Unicorn Academy is ‘where magic happens’ and now in story number 8, arachnid-fearing  Ariana is finding it hard to make friends. She does however love her special unicorn Whisper and enjoys spending time in the stables bonding with him and helping him discover his magic power.

Things improve somewhat when she starts to bond with untidy Matilda and then Ms Nettles announces that the day’s lessons are to be replaced by a field trip to the edges of the woods to find out which animals are leaving and why.

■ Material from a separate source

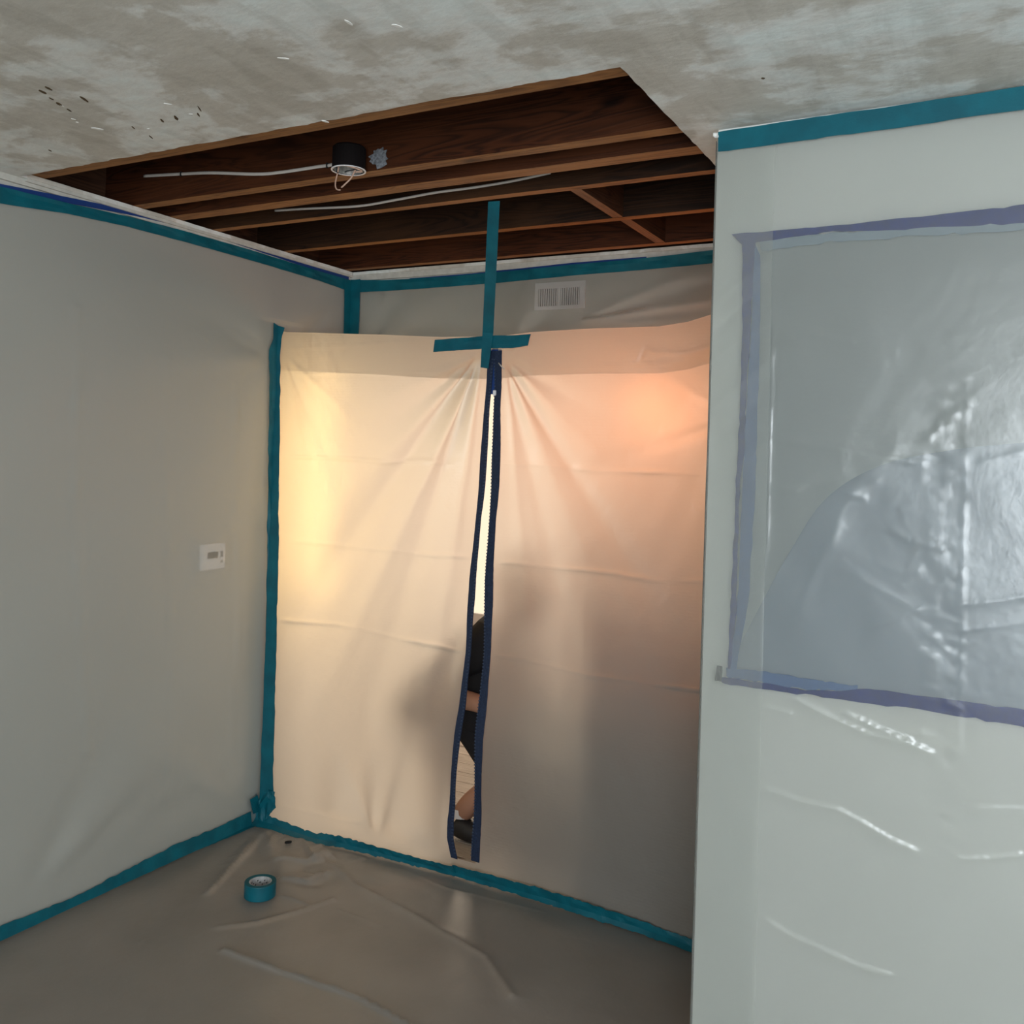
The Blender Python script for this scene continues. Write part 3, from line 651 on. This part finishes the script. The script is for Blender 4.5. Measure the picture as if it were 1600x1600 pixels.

An adventure is set to begin: something is very wrong in the woods and Ariana can feel it.

Not long after, Whisper discovers his special power: perhaps with its help, together with the courage of Ariana, her unicorn and the other students, the mystery of what has been happening with the animals can be solved.

Fans of the sparkling series will lap this up with its short, bite-size chapters and Lucy Truman’s enchanting black and white drawings.

Princess of Pets: The Naughty Kitten
Paula Harrison, illustrated by Olivia Chin Mueller
Nosy Crow

Princess Bea is an animal lover but her father King George tells her time and again that Ruby Palace is ‘no place for a pet’. However, the nine-year-old princess isn’t one to be deterred by royal rules when it comes to taking care of animals needing help.

While she’s at the kite festival with her teacher Mr Wells, Bea climbs up a tree to free her kite and there comes upon a ginger kitten; and of course, she just has to rescue it.

Determined to keep it safe until they can find its owner she manages to sneak it in to the palace but discovers that Tiger as she calls it, is rather excitable. Moreover when her father discovers the creature, he’s far from pleased and gives Bea just 24 hours to get rid of it.

At night the kitten decides to go exploring and Bea needs to summon up all her courage to hunt around the palace in the pitch dark, especially when she hears a noise that doesn’t sound like Tiger …

Young animal lovers just flying solo as readers will enjoy this addition to the series illustrated by Olivia Chin Mueller.